As provosts, the 8th Infantry soldiers maintained law and order within Jacksonville — and now served as firefighters. The alleged Confederate arsonists burned “perhaps 25 buildings,” primarily “brick blocks within the lines of the” 1st South Carolina Volunteers (a black regiment) “on and near Bay Street,” Boynton noted.

“The buildings burnt within the lines of the 8th Maine and 6th Conn[ecticut]. Regiments were for the most part cheap wooden structures in the upper part of the town,” he stressed. “Every possible effort was made by the Provost Guard to prevent the fires.

“We extinguished several but they broke out in several places at once and a high wind aided the spreading of the destroying flames,” Boynton vividly described the disaster. “The (8th Maine) Patrol were ordered to shoot down every person found setting fires.”

Confederate officers claimed that black and white Union troops torched Jacksonville. Writing a detailed letter to the Bangor Whig & Courier, Alfred Walton of the 8th Maine admitted that his comrades burned their barracks.

He, however, blamed the widespread fires on the 1st South Carolina Volunteers. Black troops also burned their barracks located “on Bay Street … consequently to windward,” the newspaper cited Walton’s letter. Thus the strong wind caught that fire and swept it across the town, Walton reasoned.

Boynton knew otherwise. As Union troops boarded transports moored in the St. Johns River on Sunday, March 29, he and his 8th Maine boys remained ashore to guard the evacuation. Finally, “after the Regiments were all embarked, I withdrew the Provost Guard,” he wrote.

The Jacksonville ruins still flamed and smoked as Boynton stood at the Delaware’s rail and gazed across his brief duty station. “The Court House and Episcopal Church were at considerable distance from and not exposed to the fires of the burning buildings and had no fires in, about or near them,” wrote Boynton, who could see these distinctive landmarks from the Delaware.

“Yet after the last Union soldiers had been withdrawn they were fired and burnt to the ground,” Boynton reported. “This therefore could not have been done by Union soldiers but must have been the work of rebels.

“I have reason to suspect also that the fire which consumed the extensive brick block on the North side of Bay street was set by secessionists,” Boynton told Rust. “At the time the fire broke out it (the buildings) contained some Union property which I think was saved.

“Many of the fires were set in the interior of buildings where they gained considerable headway and the perpetrators escaped before they could be detected by the Patrol,” Boynton said.

“Wild with excitement,” some civilians “encouraged the burning,” he wrote. “I saw no effort on their part to extinguish any fires.”

In fact, some Confederate sympathizers “were anxious for plunder,” the shocked Boynton noted.

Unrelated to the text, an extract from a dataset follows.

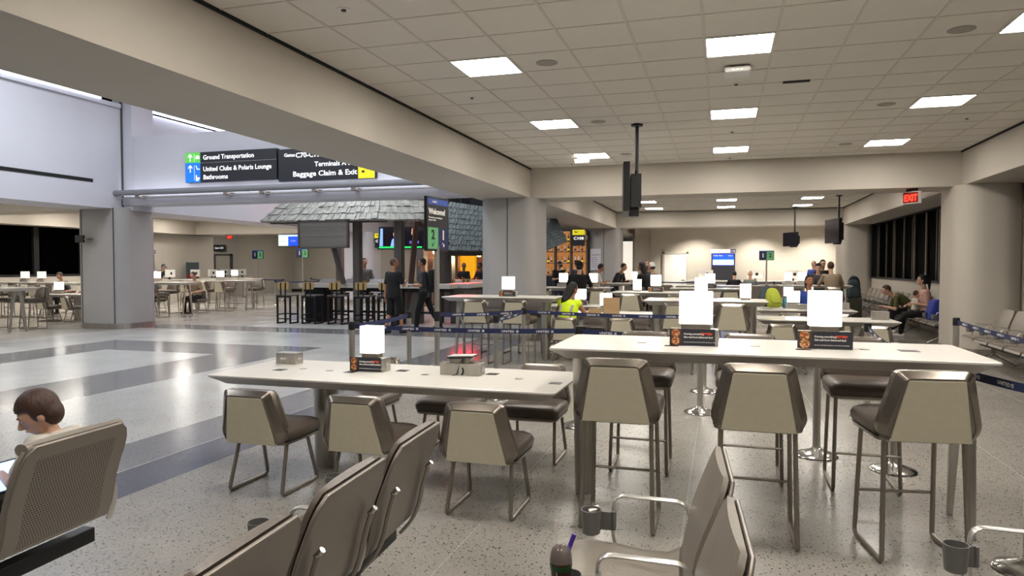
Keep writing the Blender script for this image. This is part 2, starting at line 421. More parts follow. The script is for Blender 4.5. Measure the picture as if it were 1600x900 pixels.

Boynton stressed that “secessionists” had “previously intimated … that all property in which any Unionist had any interest would be burnt as soon as [the] secessionists could have a chance to do it.” Aided by comrades from Co. F, the Co. D men valiantly “spared no effort to save the property of Union people from destruction,” he assured Rust.

Then, after signing his letter as “your obd[ident]. servant, he sailed away from Florida.